Toplumun bu kadar derinden yozlaşmasının temel nedenlerinden biri, Allah korkusu ve vicdan muhasebesinin artık gençler arasında zayıflamış olması. Eskiden insanlar, yanlış yaptıklarında sadece kanunlardan değil, manevi sorumluluklarından da korkarlardı. Bu korkunun kaybolması, kötülüğün önündeki en büyük engellerden birinin yıkılması anlamına geliyor. Ayrıca aile yapısındaki zayıflama da bu süreçte büyük rol oynuyor. Aile, bireylerin topluma karşı duyarlı ve ahlaklı bireyler olarak yetiştirilmesi için bir temel oluşturuyordu. Şimdi ise aileler, çocuklarının hatalarına göz yumarak, sorumluluktan kaçıyorlar.

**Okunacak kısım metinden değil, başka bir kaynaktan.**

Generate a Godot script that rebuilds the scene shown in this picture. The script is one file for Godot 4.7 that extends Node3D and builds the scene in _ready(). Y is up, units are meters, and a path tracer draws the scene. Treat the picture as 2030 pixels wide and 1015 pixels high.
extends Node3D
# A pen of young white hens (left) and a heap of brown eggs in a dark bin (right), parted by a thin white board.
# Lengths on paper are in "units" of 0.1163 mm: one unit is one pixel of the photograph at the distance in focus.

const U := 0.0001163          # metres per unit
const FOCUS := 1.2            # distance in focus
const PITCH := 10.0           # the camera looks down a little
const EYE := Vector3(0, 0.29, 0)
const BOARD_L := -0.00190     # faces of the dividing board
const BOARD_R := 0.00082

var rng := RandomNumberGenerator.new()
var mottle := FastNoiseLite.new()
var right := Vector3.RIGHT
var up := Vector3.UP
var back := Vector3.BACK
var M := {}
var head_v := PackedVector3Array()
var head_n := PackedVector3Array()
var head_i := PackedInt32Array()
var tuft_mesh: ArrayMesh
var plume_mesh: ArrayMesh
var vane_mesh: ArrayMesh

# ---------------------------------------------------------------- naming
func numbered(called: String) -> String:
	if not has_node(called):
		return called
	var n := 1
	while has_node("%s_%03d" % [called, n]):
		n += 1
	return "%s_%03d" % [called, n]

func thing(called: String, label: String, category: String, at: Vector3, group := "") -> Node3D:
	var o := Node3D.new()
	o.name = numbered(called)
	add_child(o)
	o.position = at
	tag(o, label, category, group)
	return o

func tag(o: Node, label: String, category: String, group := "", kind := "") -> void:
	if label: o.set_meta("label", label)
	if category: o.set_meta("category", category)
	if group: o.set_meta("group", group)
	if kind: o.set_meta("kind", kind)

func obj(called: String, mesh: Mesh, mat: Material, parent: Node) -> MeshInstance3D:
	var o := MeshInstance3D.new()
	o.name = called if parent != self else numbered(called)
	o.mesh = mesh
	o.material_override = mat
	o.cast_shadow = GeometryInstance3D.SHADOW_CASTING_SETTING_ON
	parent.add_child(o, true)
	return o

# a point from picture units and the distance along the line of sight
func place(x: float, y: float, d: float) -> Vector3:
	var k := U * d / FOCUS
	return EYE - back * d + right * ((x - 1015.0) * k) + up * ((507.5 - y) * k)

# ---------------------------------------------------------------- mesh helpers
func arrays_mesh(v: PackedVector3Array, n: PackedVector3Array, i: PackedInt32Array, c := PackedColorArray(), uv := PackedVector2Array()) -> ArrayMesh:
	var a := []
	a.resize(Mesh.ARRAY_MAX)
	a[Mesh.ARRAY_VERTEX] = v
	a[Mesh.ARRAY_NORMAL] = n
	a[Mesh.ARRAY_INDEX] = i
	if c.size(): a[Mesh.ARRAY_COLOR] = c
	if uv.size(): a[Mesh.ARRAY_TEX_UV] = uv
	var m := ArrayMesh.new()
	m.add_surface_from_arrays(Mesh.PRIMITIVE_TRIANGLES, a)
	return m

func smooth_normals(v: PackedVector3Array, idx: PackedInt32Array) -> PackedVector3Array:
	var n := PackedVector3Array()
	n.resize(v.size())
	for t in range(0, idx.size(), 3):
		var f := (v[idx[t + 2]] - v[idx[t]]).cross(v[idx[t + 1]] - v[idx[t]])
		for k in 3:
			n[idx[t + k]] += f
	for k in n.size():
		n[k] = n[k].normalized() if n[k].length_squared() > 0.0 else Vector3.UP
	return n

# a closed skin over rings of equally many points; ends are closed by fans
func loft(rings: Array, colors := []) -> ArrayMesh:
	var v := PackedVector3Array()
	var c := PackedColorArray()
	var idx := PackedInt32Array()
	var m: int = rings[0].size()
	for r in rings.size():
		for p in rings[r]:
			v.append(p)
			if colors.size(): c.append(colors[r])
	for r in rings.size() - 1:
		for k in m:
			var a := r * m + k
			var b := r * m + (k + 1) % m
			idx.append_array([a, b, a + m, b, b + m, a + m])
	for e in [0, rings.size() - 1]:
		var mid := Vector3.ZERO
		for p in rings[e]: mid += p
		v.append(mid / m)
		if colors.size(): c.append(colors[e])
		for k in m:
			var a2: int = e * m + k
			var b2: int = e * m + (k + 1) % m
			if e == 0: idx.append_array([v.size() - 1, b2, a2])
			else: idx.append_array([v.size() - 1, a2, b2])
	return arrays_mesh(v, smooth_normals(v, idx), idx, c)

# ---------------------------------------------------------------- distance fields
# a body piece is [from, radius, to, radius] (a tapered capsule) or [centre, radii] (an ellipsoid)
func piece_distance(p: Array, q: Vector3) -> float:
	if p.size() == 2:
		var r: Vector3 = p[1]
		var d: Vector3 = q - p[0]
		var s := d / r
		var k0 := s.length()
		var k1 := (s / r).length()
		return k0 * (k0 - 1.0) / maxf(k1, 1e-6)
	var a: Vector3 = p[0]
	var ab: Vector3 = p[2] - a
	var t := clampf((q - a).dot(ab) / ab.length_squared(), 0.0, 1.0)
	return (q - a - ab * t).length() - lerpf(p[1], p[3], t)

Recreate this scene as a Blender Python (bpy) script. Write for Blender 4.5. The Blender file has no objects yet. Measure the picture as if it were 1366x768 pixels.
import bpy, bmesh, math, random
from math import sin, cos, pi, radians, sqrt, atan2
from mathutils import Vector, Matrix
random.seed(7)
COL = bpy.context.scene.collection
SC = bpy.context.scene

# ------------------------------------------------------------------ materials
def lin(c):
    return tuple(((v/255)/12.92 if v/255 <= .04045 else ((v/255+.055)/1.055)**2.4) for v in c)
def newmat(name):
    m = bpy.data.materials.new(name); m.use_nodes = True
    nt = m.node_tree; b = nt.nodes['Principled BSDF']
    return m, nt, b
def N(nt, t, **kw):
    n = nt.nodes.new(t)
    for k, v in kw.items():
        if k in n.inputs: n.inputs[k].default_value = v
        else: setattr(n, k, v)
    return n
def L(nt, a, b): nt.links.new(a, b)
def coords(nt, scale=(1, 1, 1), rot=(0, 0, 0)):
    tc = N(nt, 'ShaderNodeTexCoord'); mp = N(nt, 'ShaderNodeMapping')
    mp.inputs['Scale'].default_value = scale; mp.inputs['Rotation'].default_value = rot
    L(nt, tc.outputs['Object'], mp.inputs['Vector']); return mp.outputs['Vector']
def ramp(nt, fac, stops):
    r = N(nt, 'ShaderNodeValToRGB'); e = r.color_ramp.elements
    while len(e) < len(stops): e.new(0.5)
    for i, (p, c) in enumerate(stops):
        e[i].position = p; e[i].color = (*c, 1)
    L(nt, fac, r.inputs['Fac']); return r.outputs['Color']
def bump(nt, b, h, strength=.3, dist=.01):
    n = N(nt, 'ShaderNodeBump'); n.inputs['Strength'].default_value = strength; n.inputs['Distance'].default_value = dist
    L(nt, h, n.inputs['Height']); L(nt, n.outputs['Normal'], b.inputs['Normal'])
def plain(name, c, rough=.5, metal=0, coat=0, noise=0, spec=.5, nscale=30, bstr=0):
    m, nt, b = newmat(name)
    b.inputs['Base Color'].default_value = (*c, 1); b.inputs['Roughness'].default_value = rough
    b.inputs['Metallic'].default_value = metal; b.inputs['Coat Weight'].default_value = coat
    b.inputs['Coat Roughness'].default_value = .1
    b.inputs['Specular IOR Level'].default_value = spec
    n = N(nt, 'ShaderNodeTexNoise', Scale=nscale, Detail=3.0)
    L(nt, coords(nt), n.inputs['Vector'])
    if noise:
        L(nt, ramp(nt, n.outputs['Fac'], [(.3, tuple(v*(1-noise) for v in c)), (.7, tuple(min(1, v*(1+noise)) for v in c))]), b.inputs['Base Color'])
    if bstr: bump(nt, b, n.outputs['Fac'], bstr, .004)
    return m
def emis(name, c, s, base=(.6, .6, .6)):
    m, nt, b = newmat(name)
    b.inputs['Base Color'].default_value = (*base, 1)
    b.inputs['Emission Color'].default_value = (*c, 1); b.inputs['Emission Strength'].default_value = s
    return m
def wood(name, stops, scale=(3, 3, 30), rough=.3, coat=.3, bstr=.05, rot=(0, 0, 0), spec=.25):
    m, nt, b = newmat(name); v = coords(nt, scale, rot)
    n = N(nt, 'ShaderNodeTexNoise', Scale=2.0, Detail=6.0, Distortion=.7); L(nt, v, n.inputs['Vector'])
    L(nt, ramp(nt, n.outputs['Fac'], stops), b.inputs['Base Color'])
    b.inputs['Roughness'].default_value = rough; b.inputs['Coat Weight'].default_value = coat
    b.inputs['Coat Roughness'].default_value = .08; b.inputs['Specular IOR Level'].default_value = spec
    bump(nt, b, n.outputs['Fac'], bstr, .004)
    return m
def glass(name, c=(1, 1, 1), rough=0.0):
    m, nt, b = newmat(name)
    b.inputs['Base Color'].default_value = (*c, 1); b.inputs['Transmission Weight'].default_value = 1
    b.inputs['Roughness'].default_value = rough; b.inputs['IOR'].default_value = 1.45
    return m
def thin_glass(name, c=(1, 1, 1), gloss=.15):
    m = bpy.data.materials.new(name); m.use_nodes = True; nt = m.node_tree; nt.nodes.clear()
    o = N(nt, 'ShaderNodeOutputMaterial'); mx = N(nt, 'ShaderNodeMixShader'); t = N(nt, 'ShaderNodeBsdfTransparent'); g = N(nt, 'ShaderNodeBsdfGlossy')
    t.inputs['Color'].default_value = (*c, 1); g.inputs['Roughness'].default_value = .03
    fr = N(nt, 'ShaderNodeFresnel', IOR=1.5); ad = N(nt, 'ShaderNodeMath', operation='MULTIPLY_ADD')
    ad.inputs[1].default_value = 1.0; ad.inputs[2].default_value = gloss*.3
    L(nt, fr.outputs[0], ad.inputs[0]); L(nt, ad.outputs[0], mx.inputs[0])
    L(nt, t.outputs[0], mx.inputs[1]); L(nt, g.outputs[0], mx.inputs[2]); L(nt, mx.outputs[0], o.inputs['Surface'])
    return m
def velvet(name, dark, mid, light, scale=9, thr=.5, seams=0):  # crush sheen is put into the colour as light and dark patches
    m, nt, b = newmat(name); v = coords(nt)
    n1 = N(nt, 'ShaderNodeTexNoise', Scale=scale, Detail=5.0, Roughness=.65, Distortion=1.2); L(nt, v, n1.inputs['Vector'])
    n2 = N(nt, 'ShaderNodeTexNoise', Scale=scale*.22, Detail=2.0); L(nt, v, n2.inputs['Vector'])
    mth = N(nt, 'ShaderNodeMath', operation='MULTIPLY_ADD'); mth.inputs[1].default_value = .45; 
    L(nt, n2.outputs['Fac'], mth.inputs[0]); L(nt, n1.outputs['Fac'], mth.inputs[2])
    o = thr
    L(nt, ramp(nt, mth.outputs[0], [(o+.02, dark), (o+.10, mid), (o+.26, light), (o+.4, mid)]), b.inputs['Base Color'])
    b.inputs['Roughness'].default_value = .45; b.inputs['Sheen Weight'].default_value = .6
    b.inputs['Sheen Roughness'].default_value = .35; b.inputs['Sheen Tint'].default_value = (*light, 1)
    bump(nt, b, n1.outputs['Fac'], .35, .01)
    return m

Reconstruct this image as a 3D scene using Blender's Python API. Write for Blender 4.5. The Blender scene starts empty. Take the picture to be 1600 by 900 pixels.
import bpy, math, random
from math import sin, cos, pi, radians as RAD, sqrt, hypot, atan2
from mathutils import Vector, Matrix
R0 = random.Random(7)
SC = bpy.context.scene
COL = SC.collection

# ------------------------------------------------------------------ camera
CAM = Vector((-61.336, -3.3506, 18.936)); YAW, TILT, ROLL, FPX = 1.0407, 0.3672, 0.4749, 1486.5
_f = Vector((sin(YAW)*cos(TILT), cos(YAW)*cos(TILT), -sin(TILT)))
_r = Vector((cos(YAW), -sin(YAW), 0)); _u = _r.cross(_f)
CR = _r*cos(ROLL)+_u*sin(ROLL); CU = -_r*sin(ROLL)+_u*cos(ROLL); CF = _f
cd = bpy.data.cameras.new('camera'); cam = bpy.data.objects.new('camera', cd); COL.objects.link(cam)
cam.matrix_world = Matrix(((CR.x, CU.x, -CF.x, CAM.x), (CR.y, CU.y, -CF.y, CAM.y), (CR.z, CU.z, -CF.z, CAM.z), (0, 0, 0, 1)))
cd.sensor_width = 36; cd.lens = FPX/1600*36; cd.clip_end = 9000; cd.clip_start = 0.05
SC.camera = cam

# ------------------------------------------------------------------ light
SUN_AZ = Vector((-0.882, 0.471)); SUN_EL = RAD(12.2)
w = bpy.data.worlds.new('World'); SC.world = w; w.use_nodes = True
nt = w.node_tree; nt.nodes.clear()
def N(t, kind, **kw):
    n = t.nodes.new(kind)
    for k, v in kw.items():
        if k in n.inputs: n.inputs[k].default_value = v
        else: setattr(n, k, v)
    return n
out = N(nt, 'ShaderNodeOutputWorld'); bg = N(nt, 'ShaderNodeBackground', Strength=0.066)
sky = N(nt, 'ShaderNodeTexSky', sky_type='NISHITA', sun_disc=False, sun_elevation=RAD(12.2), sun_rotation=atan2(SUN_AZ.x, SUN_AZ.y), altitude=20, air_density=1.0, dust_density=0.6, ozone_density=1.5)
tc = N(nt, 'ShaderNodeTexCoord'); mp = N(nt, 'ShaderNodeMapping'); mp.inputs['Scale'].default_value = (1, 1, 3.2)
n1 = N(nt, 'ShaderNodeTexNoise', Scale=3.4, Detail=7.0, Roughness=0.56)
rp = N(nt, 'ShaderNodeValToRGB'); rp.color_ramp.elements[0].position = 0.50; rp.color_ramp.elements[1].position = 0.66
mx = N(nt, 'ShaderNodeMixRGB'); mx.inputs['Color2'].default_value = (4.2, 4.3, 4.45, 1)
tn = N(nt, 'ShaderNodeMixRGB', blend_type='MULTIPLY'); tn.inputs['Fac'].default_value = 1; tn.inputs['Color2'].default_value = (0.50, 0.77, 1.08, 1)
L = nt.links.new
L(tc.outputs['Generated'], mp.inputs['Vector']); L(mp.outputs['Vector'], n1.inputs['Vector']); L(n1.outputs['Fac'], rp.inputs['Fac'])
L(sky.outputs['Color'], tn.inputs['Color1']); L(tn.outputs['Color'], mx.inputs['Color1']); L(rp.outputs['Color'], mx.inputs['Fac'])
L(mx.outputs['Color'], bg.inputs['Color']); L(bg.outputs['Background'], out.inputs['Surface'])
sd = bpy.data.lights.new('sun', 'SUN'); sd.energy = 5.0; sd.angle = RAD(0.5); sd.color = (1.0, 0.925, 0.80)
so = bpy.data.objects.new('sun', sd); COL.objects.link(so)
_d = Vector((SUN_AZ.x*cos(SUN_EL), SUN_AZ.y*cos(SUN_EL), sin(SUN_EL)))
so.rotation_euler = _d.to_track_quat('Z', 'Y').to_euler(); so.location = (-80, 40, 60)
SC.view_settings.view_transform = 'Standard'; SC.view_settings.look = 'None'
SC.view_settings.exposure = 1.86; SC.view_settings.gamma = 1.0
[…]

Bu gidişatın önüne geçmek için, sadece tepkiler vermekle kalmamalı, toplumsal düzeyde köklü bir değişim için çaba göstermeliyiz. Gençlerimizi daha bilinçli, duyarlı ve vicdan sahibi bireyler olarak yetiştirmek zorundayız. Spor dünyasında gördüğümüz dayanışmayı, hayatın her alanına yaymak, iyiliğin ve adaletin egemen olduğu bir toplum inşa etmenin temel adımlarından biri olacaktır.
Kadına ve çocuğa dokunmanın, şiddetin ve vahşetin sıradanlaştığı bir toplumda yaşamaya sessiz kalamayız. Tüm bu yaşananlar, bize bir kez daha ne kadar derin bir yozlaşmanın içine düştüğümüzü hatırlatıyor. Ancak bu gidişata karşı durabilecek bir birliktelik ve dayanışma ruhu hala içimizde. Spor dünyasının öncülüğünde başlayan bu hareket, toplumun diğer kesimlerinde de karşılık bulmalı. Toplum olarak insanlığa, adalete ve vicdana sahip çıkmadıkça, bu karanlık döngü devam edecek. O yüzden, susmak yerine hep birlikte, kadına, çocuğa, insana dokunan her kötülüğe karşı güçlü bir tavır almalı ve geleceğimizi yeniden inşa etmeliyiz.